Practice example 2 Employer reference

Practice example 3 Reference form

Practice example 4 Reference request letter

Practice example 5 References

Practice example 6 References policy


Further Considerations

There is no legal obligation to provide references but social service employers are expected to comply with their code of practice. In particular code 1.3: seeking and providing accurate and appropriate references to share information relevant to a person’s suitability to work in social service posts.

It is good practice to make sure the referee is aware that:

  • they have a responsibility to ensure that the reference is accurate, dependable and does not contain any material misstatement or omission;
  • relevant factual content of the reference may be discussed with the applicant

Follow up telephone calls are helpful to discuss and verify in more detail reference information provided.

You should find out whether the referee is satisfied that the person has the ability and is suitable to undertake the post in question.

You should find out whether the referee is satisfied that the applicant is suitable to work with vulnerable people, and, if not, what are the specific details of the concerns.

Remind the referee that:

  • they have a responsibility to ensure that the reference is accurate, dependable and does not contain any material misstatement or omission;
  • relevant factual content of the reference may be discussed with the applicant.

The Care Inspectorate recognises there may circumstances where this may be difficult such as school leavers or staff returning to work following a lengthy absence from the workplace. In these circumstances the Care Inspectorate expect to be able to see evidence of a proportionate and responsible risk based response from the provider which may include;

  • values based interview
  • evidence of higher level of supervision
  • “sign off” of employee competency after a period of induction and training
  • character reference from a professional person
  • other verification of what the individual has been recently doing

Settlement agreements

When there is a duty to refer a worker to the SSSC or another regulatory body you should do so even if a compromise agreement has been entered into with a former worker.  The regulatory body does not need to know the details of any financial settlement made, but will need to know the reasons aboud why the referral has been made.  When drafting a compromise agreement which terminates employment, you should make it clear to the worker that any confidentiality clause does not apply to information being passed to the individual’s regulatory body.

Case Scenarios

References case scenario 1

References case scenario 2

Health Check

Key Elements

For most posts, it is not necessary for applicants’ health to be checked prior to offer of employment but once an employer has offered an applicant a post, whether unconditionally or conditionally, it is permitted to ask appropriate health-related questions to determine whether any reasonable adjustments to enable the employee to carry out their duties require to be made.

If it is necessary to ask health-related questions before making an offer, you can do so only in the following circumstances:

  • to determine whether an applicant can carry out a function essential to the post
  • to take positive action to assist disabled people
  • to monitor, without revealing the applicant’s identity, whether they are disabled
  • to check whether an applicant has a specific disability where not having that disability is a genuine occupational requirement of the post.

The four limited circumstances under the Equality Act 2010 apply to all stages of recruitment before an offer. This includes application forms, health questionnaires, interviews and any other assessment and selection methods.
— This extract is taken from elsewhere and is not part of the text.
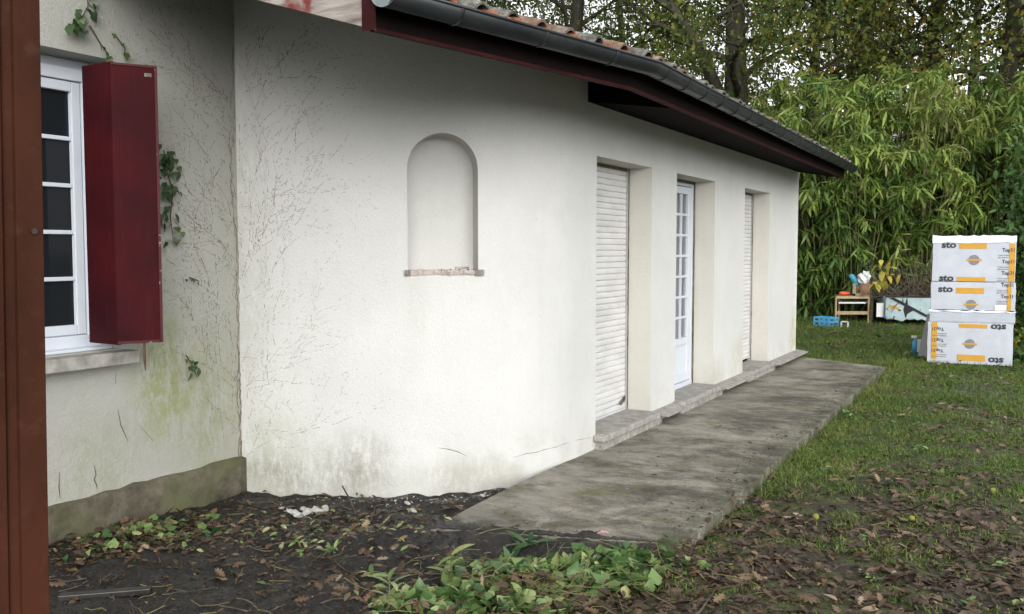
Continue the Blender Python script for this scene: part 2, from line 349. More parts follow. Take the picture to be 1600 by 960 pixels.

Links to further guidance and practice examples


ACAS guide, Equality and discrimination

Health declaration form

Further Considerations


Case Scenarios


Contract of Employment

Key Elements

Conditions and contract of employment.

This is the basis of your future relationship with your new employee and need to set out the responsibilities that each party has.

This should include details such as:

  • post title
  • brief description of what they are employed to do
  • place of employment
  • pay and intervals at which remuneration is to be paid
  • annual leave entitlement
  • working hours
  • any sick pay scheme
  • pension scheme
  • notice required for termination of employment or end date if fixed term contract
  • any probationary period
  • any continuous service
  • where the disciplinary/grievance procedures may be located
  • maternity and paternity leave
  • flexible work conditions

Links to further guidance and practice examples

ACAS: Employment contracts

SSSC/CI joint statement - registration regulations.

Practice example 1 Responsibilities of registered workers

Practice example 2 Sample contract wording

Practice example 3 Written statement of employment

Further Considerations

In addition consider inclusion of the following:

  • the employee’s duty to declare charges and convictions to you and the relevant registering body.
  • Requirement for the employee to register with SSSC within 6 months.
  • Requirement of the right to work in the UK and evidence to confirm this

For roles that require individuals to register with the SSSC, you should include in your contract a requirement about when the individual should submit their application for registration to ensure is it received by the SSSC timeously to be processed in time to meet the six month deadline.


Case Scenarios

Registration case scenario


Risk Assessments

Key Elements

Safer recruitment checks may highlight information which requires further scrutiny and consideration, for example criminal convictions or restrictions on an individual registration status.

You should have an established risk assessment process and procedure in place to determine whether the applicant is suitable for the post.

Links to further guidance and practice examples

NHS Policy On The Use Of Disclosures, Rehabilitation Of Offenders And Protection From Working With Vulnerable Groups

Practice example 1 Risk assessment record of meeting

Practice example 2 Risk assessment tool


Further Considerations

Where criminal conviction information is provided on the PVG scheme record or disclosure certificate it is important to risk assess this information following a conversation with, or by gathering information from, the applicant. This should be assessed on an individual basis with specific reference to the tasks and responsibilities of the job. This will assist in determining whether the applicant is suitable for the post.

Further information regarding any restriction on an individual’s registration or any on-going investigation by an individual’s regulatory body should be clarified and verified directly with the relevant regulatory body.

Your risk assessment process should consider these points:

  • what further information is required or should be considered?
  • how will this information be recorded and assessed?
  • who participates in the process and who makes the final decision?
  • how are risk management actions communicated confidentially to those who need to ensure they are in place?
  • how will the decision be recorded?